How do you be better? Like every skill, you practice. Writing and speaking are but conduits to your thoughts. Read voraciously, read widely, and think for yourself if what they say is correct. For writing, I recommend Style: The Basics of Clarity and Grace by Joseph Williams. This book distils the process of writing well into easy to understand steps. Compared to On Writing Well, Style is better. The easy way is to dish out rule-of-thumbs, but he did not. There is a widely held misconception that passive voice is bad. In the right context, the sentence flows better with the passive voice. Style shows you that. You should read both books nonetheless.

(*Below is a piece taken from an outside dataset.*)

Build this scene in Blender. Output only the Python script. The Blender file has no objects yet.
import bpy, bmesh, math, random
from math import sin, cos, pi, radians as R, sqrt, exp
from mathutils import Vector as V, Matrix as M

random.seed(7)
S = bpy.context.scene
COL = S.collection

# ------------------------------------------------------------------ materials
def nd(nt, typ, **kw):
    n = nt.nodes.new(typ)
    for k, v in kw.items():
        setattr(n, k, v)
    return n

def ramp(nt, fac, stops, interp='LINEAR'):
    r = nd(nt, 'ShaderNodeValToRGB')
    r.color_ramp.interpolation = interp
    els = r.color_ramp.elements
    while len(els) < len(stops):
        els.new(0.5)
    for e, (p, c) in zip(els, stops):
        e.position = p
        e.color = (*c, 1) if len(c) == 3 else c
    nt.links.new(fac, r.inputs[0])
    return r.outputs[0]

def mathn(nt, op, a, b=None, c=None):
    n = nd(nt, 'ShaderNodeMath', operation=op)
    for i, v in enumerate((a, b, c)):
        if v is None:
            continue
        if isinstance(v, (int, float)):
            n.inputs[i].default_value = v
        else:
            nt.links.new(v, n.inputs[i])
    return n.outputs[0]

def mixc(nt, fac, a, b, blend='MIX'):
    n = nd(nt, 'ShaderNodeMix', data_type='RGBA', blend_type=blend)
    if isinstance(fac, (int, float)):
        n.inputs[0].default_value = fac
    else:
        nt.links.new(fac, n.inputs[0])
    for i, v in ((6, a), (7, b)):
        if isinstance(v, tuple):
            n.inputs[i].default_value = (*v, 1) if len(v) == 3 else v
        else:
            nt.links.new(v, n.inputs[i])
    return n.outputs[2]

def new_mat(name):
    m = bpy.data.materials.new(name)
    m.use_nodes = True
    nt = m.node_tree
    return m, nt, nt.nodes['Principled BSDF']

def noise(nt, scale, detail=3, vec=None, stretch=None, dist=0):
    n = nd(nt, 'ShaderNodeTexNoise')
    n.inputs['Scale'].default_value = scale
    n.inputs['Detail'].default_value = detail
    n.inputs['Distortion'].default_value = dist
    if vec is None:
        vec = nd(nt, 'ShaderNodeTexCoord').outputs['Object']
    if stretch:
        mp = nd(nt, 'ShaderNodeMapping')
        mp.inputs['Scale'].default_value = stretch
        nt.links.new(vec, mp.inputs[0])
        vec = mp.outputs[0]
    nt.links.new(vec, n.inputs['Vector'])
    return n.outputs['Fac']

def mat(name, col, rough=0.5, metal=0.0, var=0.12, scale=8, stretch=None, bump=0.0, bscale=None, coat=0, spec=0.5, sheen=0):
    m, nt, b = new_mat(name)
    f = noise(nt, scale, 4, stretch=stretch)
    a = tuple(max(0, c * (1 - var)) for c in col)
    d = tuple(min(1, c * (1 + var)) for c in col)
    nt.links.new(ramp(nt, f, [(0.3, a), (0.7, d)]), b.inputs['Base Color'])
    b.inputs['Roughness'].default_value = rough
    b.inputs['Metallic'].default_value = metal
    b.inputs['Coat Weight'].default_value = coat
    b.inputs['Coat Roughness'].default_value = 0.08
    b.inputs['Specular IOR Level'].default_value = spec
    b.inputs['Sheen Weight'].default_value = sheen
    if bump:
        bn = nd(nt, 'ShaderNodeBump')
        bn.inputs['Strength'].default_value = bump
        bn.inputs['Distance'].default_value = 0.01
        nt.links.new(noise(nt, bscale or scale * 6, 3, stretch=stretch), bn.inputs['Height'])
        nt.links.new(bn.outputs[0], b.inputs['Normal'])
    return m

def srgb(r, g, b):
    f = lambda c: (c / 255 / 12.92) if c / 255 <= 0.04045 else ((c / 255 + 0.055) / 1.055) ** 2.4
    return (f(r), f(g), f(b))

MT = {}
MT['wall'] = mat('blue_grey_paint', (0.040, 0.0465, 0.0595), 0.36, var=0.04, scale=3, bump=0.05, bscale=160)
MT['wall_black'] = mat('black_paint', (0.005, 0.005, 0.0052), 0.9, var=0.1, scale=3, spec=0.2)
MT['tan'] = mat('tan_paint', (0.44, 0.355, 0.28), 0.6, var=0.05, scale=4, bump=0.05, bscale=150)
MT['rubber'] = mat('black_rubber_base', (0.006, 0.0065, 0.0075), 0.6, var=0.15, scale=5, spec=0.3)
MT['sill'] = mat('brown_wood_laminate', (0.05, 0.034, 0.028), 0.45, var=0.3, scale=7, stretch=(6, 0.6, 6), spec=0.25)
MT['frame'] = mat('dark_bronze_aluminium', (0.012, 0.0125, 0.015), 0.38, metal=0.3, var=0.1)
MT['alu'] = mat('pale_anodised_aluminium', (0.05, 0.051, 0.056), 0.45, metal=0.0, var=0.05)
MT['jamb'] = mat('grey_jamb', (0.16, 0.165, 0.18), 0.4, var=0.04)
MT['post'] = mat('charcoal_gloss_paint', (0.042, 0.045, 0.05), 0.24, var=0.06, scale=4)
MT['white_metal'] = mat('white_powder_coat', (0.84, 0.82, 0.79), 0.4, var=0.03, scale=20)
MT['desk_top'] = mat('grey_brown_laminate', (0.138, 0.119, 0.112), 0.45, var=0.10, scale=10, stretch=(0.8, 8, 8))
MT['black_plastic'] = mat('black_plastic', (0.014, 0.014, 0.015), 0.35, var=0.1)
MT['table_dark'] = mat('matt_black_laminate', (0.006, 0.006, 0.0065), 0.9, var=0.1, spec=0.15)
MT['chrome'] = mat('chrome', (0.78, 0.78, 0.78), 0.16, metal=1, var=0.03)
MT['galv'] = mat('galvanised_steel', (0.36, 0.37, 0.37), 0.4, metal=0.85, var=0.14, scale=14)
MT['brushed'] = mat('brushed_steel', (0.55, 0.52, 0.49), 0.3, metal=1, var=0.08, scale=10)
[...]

I usually write on Emacs, and there are tools which I use and would recommend. I use ispell to check my spelling. I use the writegood mode to catch passive voices and weasel words. There are readability tests like Flesch-Kincaid included in writegood mode which scores your writing. I also use thesaurus.com to find the exact words for conveying my thoughts.

To hone your speaking skills, practice. Find a Toastmasters chapter nearby, attend it and seek chances to speak. Toastmasters have impromptu sessions where you are given a topic to speak on the spot. Those are great exercises for thinking on your feet. In less than 10 sessions, you will lose the fear of public speaking. What is most valuable is you get feedback from others after every session.

There is this verse from Tao Te Ching:

知不知,尚矣;不知知,病也

Which means there are knowledge you know you don’t know(like I know I don’t know nuclear physics), and knowledge you don’t know you don’t know(like that missing breakthrough for robotics, if it exists). We should strive to know what we don’t know, because it makes you aware of how little you know, and so you will find the reason to keep learning. I certainly hope I have planted enough seeds of doubt in your mind, enough to question if your communication skills is good enough.